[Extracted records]
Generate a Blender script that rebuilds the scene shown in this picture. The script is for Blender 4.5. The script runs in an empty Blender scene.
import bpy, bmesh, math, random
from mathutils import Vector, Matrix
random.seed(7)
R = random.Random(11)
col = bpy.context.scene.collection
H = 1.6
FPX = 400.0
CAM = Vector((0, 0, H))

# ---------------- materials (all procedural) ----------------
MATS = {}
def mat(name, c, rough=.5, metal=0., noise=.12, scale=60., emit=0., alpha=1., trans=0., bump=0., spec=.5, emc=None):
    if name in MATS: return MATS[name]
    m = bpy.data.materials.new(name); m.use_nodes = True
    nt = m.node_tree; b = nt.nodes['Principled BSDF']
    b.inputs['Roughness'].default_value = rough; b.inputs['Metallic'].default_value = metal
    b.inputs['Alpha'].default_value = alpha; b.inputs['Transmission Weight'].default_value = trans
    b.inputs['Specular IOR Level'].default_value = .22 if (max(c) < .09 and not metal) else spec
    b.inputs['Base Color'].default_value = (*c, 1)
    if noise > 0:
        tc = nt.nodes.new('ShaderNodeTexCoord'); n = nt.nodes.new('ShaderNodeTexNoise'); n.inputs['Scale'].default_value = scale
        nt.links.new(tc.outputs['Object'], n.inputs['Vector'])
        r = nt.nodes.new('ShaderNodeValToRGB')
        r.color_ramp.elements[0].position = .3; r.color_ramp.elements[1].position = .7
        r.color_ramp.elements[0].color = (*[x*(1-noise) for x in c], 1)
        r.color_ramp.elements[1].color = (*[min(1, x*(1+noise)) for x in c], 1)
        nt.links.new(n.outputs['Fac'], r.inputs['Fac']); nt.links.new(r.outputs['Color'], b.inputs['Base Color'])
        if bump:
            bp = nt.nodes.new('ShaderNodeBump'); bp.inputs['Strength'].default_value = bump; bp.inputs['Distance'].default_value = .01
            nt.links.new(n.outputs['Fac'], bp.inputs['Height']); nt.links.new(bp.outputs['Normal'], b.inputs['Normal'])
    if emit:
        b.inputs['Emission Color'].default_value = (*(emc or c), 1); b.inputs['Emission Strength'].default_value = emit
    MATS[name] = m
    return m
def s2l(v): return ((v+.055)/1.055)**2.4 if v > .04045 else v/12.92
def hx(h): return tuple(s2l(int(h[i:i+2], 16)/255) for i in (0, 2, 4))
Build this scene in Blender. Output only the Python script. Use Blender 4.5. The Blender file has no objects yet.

**DIRECTION**.
Write down again the exact lines running from the beginning of the data to the line containing "CAM = Vector((0, 0, H))", with both ends included.

**RESULT**.
Generate a Blender script that rebuilds the scene shown in this picture. The script is for Blender 4.5. The script runs in an empty Blender scene.
import bpy, bmesh, math, random
from mathutils import Vector, Matrix
random.seed(7)
R = random.Random(11)
col = bpy.context.scene.collection
H = 1.6
FPX = 400.0
CAM = Vector((0, 0, H))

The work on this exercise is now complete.